IMF Executive Board Approves Increase in Financial Support under Senegal’s ESF, US$50 million Disbursement and Completes Third Review of PSI

Press Release No. 09/223
June 19, 2009

The Executive Board of the International Monetary Fund (IMF) approved an increase in financial support for Senegal under the Exogenous Shocks Facility (ESF) by SDR 72.81 million (about US$112 million) to SDR 121.35 million (about US$186 million) and an extension of the ESF arrangement from 12 to 18 months to help finance the balance-of-payments impact of the global economic crisis. The approval enables Senegal to draw an amount of SDR 32.36 million (about US$50 million) from the IMF immediately, and equal amounts upon completion of the second and third reviews under the ESF arrangement.

The Executive Board has also completed the first review under the ESF and the third review under the Policy Support Instrument (PSI) and granted a waiver for the quantitative performance criterion on the basic fiscal balance for end-December 2008. The ESF for Senegal was approved on December 19, 2008 (see Press Release No. 08/334) to help finance the balance-of-payments impact of higher food and energy prices. The three-year PSI for Senegal was approved on November 2, 2007 (see Press Release No. 07/246) to support the country's economic reform efforts. It is aimed at consolidating macroeconomic stability, increasing the country's growth potential, and reducing poverty. The program focuses on maintaining a sound fiscal policy stance and enhancing fiscal governance and transparency. It also includes measures to develop the private sector and increase the financial sector's contribution to growth.

Following the Board's discussion on Senegal, Murilo Portugal, Deputy Managing Director and Acting Chair, made the following statement:

“The global economic crisis has begun to affect the Senegalese economy. Economic growth is expected to remain weak in 2009, reflecting falling remittances, lower export prices, and a contraction of foreign direct investment. Inflation is expected to fall sharply, reflecting the decline in international food and fuel prices and the absence of domestic demand pressures. The financial sector has weathered the crisis, and recent steps to strengthen financial stability monitoring are welcome.

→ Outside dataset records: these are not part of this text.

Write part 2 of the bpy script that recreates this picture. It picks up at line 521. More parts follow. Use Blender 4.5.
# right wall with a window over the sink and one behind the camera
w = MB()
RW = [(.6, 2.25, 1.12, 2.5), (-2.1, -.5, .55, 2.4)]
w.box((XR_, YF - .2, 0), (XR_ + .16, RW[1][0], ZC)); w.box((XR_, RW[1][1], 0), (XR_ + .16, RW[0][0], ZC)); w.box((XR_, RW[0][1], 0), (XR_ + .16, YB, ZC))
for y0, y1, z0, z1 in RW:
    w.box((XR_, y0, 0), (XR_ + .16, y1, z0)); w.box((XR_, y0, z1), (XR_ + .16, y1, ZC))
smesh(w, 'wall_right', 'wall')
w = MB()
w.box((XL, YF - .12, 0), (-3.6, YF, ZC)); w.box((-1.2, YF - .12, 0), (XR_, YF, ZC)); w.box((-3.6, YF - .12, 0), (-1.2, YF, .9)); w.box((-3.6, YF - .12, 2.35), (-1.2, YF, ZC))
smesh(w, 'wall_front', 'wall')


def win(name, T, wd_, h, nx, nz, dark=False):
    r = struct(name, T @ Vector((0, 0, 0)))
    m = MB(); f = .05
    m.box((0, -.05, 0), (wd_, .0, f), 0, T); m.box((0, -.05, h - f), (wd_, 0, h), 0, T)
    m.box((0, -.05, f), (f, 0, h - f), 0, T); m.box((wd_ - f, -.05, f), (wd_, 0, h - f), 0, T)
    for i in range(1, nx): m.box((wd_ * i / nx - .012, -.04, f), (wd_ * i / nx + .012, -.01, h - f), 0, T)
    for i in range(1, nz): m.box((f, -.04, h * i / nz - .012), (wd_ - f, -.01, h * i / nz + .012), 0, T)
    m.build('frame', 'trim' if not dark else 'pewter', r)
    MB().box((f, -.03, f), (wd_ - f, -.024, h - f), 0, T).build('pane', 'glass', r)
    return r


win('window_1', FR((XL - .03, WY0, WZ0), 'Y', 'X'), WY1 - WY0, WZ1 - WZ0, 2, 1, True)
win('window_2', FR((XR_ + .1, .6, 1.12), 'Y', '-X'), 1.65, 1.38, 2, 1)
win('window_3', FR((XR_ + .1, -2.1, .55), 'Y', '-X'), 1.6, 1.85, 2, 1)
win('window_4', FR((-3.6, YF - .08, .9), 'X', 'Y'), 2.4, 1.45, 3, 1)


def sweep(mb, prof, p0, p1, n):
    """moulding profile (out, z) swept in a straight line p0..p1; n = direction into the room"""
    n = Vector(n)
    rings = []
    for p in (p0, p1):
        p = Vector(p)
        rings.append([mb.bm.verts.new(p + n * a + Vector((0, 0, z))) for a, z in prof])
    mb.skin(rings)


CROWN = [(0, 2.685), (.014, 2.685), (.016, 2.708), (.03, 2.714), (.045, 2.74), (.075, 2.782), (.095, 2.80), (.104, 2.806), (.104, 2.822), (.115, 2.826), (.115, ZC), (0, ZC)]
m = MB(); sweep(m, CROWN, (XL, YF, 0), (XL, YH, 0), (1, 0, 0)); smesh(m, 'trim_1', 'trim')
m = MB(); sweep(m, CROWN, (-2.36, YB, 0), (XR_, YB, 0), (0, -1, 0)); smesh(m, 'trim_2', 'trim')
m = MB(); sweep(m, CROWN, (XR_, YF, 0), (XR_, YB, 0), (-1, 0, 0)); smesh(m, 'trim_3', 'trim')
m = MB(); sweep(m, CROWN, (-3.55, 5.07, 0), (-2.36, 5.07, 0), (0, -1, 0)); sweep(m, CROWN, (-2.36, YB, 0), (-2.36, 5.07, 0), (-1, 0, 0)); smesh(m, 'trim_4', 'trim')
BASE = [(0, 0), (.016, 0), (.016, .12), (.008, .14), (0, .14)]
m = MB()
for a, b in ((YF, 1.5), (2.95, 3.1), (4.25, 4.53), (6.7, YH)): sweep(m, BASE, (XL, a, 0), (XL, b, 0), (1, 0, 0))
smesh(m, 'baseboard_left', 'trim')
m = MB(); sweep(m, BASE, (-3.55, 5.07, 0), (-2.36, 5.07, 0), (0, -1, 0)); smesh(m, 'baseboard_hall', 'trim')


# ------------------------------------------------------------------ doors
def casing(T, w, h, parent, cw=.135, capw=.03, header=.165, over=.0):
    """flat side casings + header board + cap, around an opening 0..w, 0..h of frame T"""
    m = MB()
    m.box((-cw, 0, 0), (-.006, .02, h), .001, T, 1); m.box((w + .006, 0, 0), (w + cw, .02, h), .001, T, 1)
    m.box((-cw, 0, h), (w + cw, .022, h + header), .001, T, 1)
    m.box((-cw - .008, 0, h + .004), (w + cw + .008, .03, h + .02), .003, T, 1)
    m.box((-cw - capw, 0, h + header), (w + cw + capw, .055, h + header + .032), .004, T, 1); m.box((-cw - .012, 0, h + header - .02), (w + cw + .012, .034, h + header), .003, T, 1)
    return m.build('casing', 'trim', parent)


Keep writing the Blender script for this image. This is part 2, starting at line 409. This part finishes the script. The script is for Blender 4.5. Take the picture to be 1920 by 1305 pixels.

“The government’s economic program supported under the PSI and ESF aims to help Senegal address the effect of the global economic crisis. Scope exists for a temporary easing of fiscal policy. Over the medium term, it will be important that fiscal policy returns to a sustainable path, consistent with macroeconomic stability and debt sustainability, while preserving spending in priority social sectors and on public infrastructure.

“Significant steps have been taken to reduce payment delays to the private sector and modernize public financial management, with a view to improving budget planning, execution, and monitoring. These efforts need to be continued and deepened so as to prevent a recurrence of past budgetary slippages. It will also be essential to follow up expeditiously on the independent external audit of extrabudgetary spending and avoid any reoccurrence of such spending. Structural reforms aimed at developing the financial sector and improving the business climate are key to bolstering economic performance and boosting investor confidence,” said Mr. Portugal.

The IMF's framework for PSIs is designed for low-income countries that may not need IMF financial assistance, but still seek close cooperation with the IMF in preparation and endorsement of their policy frameworks. PSI-supported programs are based on country-owned poverty reduction strategies adopted in a participatory process involving civil society and development partners. This is intended to ensure that PSI-supported programs are consistent with a comprehensive framework for macroeconomic, structural, and social policies to foster growth and reduce poverty. Members' performance under a PSI is reviewed semi-annually, irrespective of the status of the program (see Public Information Notice No. 05/145).

The ESF is designed to provide policy support and financial assistance to low-income countries facing exogenous but temporary shocks. It is available to countries eligible for the Poverty Reduction and Growth Facility (PRGF)—the IMF's main instrument for financial assistance to low-income countries—but that do not have a PRGF-supported program in place. Financing terms are equivalent to a PRGF arrangement and are more concessional than under other IMF emergency lending facilities.